- _What is expected_
Pull out exactly the lines from the line containing "Build this scene" to the line containing "S.camera = cam", both lines included, with pictures removed from the copy.

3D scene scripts
________
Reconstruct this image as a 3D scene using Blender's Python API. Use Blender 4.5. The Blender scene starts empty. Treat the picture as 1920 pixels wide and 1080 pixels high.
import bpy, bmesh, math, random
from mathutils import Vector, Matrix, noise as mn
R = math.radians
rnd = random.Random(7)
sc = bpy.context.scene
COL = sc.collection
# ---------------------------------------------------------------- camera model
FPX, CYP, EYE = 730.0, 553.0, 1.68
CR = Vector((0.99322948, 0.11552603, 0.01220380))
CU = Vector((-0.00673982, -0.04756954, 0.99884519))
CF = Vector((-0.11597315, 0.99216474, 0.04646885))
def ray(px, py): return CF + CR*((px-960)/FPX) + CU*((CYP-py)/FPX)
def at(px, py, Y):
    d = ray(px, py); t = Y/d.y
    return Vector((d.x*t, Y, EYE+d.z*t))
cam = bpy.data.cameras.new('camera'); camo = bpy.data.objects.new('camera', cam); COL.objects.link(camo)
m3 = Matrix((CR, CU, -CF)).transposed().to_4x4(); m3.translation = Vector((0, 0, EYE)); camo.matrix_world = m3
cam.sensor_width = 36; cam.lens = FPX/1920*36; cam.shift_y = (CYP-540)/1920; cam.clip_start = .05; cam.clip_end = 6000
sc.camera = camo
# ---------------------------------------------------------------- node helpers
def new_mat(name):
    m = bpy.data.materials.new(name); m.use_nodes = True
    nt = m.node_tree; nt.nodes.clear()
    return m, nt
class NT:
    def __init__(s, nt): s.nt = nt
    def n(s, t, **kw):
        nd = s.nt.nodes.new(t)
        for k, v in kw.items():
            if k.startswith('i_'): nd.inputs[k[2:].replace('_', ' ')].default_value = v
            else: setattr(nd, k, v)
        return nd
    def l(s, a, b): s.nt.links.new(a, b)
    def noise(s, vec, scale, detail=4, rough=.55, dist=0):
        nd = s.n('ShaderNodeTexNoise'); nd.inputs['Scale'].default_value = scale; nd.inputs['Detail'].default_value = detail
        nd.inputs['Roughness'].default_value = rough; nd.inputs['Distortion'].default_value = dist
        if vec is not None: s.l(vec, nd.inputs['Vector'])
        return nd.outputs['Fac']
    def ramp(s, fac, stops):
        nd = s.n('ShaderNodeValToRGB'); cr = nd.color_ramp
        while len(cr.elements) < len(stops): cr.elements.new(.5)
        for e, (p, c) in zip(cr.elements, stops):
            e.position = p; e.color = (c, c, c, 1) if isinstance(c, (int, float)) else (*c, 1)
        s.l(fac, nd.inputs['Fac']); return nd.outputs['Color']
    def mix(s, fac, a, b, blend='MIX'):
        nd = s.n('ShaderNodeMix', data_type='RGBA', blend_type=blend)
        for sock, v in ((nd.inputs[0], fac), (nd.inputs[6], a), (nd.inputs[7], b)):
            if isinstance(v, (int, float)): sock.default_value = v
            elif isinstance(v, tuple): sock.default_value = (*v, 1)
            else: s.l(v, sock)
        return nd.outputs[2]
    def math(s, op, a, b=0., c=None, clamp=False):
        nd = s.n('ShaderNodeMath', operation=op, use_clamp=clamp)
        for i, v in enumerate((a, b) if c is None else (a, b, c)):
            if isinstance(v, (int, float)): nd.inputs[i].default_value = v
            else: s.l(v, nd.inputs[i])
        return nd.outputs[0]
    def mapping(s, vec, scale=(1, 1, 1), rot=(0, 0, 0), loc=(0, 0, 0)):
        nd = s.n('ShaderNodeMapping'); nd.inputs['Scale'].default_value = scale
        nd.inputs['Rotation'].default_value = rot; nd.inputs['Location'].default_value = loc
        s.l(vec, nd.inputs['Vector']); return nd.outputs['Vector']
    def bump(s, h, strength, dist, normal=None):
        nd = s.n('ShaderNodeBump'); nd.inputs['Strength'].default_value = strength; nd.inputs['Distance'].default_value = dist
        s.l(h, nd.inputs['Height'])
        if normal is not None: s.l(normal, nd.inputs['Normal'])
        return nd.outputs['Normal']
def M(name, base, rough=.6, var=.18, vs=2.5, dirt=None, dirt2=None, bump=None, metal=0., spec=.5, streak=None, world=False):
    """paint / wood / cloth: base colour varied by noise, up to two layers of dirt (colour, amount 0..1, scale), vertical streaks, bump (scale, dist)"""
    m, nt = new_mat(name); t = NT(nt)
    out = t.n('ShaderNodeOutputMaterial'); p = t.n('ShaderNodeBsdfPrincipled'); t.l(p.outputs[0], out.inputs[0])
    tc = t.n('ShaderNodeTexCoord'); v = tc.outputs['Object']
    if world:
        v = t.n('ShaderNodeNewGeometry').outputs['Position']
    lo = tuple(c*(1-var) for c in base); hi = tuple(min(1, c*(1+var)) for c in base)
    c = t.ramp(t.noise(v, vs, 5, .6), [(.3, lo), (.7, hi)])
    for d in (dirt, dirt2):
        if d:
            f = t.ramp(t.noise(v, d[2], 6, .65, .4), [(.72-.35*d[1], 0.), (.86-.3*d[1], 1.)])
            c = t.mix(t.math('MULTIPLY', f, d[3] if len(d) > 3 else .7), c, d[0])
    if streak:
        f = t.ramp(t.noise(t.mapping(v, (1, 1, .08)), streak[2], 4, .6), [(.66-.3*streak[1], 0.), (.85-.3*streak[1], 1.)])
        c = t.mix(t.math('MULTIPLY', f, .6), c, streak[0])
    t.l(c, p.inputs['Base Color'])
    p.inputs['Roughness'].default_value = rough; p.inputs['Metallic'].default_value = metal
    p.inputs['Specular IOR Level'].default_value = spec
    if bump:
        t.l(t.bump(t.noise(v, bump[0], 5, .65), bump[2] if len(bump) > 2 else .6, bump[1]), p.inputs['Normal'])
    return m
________
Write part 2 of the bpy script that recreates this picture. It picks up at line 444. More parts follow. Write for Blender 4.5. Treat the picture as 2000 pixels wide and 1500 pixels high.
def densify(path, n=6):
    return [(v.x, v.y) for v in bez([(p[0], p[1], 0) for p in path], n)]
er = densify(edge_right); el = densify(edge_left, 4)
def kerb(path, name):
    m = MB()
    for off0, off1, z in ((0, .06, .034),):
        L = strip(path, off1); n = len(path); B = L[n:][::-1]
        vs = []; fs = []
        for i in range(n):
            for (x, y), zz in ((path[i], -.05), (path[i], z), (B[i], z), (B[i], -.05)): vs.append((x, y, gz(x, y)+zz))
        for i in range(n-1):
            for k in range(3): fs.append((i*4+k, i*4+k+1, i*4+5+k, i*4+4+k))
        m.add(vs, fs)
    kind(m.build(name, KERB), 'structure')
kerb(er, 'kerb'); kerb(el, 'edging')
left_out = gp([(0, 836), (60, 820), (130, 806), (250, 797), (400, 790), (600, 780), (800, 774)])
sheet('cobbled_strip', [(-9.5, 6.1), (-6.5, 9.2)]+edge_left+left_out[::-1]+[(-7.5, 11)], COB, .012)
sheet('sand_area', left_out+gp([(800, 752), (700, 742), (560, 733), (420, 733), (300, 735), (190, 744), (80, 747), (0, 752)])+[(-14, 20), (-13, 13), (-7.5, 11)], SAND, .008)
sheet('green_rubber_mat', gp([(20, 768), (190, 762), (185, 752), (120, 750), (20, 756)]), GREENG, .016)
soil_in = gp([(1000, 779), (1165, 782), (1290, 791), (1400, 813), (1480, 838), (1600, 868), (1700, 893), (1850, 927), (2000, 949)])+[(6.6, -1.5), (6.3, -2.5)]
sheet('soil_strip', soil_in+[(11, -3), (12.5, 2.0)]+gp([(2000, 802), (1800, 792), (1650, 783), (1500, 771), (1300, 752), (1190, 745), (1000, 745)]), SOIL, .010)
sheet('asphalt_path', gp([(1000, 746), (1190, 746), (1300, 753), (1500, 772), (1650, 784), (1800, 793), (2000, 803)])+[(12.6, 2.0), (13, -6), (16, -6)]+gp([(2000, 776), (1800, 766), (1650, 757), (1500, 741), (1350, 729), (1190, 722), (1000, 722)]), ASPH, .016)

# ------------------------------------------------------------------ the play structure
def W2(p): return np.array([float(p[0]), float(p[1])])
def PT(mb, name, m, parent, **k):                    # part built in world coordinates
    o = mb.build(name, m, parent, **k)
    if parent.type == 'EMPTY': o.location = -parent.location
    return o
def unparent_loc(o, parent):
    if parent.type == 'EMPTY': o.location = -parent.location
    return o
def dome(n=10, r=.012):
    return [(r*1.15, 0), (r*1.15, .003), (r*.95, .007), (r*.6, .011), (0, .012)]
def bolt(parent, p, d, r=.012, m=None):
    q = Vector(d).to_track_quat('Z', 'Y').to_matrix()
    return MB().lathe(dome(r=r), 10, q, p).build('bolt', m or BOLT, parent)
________
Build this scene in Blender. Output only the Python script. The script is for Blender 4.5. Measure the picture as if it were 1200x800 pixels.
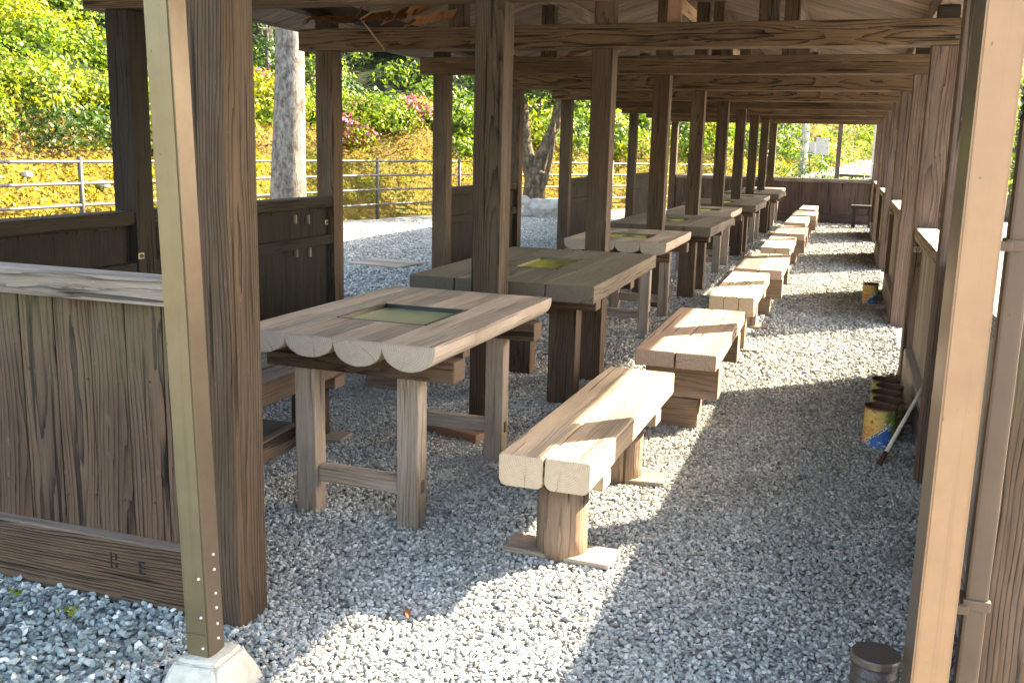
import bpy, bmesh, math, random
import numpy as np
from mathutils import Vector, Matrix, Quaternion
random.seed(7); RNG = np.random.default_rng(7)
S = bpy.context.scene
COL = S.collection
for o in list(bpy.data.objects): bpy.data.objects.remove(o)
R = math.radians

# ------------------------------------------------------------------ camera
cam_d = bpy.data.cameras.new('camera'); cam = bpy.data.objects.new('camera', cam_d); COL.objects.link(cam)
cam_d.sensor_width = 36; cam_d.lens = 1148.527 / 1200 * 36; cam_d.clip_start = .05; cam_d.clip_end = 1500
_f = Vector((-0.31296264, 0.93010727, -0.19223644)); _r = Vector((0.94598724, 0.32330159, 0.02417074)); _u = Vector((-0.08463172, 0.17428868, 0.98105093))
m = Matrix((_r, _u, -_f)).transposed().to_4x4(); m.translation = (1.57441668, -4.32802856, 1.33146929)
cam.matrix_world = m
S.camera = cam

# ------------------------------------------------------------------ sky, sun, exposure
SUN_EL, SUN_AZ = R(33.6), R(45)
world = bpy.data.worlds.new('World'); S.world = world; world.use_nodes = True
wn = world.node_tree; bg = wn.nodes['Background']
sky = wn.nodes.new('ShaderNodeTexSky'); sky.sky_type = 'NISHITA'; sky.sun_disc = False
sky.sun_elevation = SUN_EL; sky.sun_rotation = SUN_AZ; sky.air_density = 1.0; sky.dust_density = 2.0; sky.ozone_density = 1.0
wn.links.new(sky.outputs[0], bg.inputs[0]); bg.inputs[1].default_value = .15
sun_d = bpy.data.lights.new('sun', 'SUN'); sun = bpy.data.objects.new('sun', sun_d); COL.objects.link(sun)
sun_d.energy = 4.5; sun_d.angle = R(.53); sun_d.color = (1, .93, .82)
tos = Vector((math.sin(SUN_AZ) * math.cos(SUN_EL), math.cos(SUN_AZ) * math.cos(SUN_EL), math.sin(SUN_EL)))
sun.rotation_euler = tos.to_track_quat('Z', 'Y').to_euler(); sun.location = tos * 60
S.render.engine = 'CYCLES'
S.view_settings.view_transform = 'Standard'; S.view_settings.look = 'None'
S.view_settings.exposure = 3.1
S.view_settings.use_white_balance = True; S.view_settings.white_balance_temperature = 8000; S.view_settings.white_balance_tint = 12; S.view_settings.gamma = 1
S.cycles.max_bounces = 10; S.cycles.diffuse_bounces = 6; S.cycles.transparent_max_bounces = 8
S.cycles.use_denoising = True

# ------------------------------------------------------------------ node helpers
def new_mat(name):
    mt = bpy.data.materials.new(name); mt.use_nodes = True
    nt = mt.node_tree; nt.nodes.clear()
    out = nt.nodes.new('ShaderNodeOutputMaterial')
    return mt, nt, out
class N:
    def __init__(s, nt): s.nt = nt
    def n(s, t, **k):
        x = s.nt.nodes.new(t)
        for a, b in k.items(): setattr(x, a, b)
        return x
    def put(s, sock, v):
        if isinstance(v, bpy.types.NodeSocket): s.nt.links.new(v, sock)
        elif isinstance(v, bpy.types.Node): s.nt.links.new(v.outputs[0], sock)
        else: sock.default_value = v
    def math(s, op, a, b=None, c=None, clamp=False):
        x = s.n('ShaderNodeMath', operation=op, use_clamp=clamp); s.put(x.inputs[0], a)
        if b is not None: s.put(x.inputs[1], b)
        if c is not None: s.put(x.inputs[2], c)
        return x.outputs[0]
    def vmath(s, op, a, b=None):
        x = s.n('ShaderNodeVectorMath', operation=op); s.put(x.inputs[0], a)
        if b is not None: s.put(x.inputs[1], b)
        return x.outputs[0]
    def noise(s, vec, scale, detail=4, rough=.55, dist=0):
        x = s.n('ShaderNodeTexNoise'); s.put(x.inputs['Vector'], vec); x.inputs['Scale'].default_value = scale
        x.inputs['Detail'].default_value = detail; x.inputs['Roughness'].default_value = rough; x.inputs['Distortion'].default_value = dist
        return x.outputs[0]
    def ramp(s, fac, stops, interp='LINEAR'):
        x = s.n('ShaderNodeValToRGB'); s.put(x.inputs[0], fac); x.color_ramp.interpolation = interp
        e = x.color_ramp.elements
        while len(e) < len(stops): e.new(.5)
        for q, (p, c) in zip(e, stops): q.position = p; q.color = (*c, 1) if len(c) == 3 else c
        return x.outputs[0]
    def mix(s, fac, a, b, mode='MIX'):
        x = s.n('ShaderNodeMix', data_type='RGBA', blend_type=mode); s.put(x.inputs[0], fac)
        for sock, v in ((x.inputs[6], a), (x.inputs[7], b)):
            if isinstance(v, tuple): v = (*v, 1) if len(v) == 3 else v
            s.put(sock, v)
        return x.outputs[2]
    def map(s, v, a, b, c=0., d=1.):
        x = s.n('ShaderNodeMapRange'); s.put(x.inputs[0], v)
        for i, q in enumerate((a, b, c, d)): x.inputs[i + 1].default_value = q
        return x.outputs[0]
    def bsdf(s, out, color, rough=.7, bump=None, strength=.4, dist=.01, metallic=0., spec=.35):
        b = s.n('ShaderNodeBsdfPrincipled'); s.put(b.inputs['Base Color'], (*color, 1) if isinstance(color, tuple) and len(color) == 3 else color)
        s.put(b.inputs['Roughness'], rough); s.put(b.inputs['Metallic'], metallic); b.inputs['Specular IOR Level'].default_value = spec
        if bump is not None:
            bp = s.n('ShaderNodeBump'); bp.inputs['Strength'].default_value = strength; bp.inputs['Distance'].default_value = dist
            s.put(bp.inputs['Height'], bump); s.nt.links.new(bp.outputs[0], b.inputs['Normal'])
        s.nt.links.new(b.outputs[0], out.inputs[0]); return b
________
- _Exercise solution_
Build this scene in Blender. Output only the Python script. The script is for Blender 4.5. Measure the picture as if it were 1200x800 pixels.
import bpy, bmesh, math, random
import numpy as np
from mathutils import Vector, Matrix, Quaternion
random.seed(7); RNG = np.random.default_rng(7)
S = bpy.context.scene
COL = S.collection
for o in list(bpy.data.objects): bpy.data.objects.remove(o)
R = math.radians

# ------------------------------------------------------------------ camera
cam_d = bpy.data.cameras.new('camera'); cam = bpy.data.objects.new('camera', cam_d); COL.objects.link(cam)
cam_d.sensor_width = 36; cam_d.lens = 1148.527 / 1200 * 36; cam_d.clip_start = .05; cam_d.clip_end = 1500
_f = Vector((-0.31296264, 0.93010727, -0.19223644)); _r = Vector((0.94598724, 0.32330159, 0.02417074)); _u = Vector((-0.08463172, 0.17428868, 0.98105093))
m = Matrix((_r, _u, -_f)).transposed().to_4x4(); m.translation = (1.57441668, -4.32802856, 1.33146929)
cam.matrix_world = m
S.camera = cam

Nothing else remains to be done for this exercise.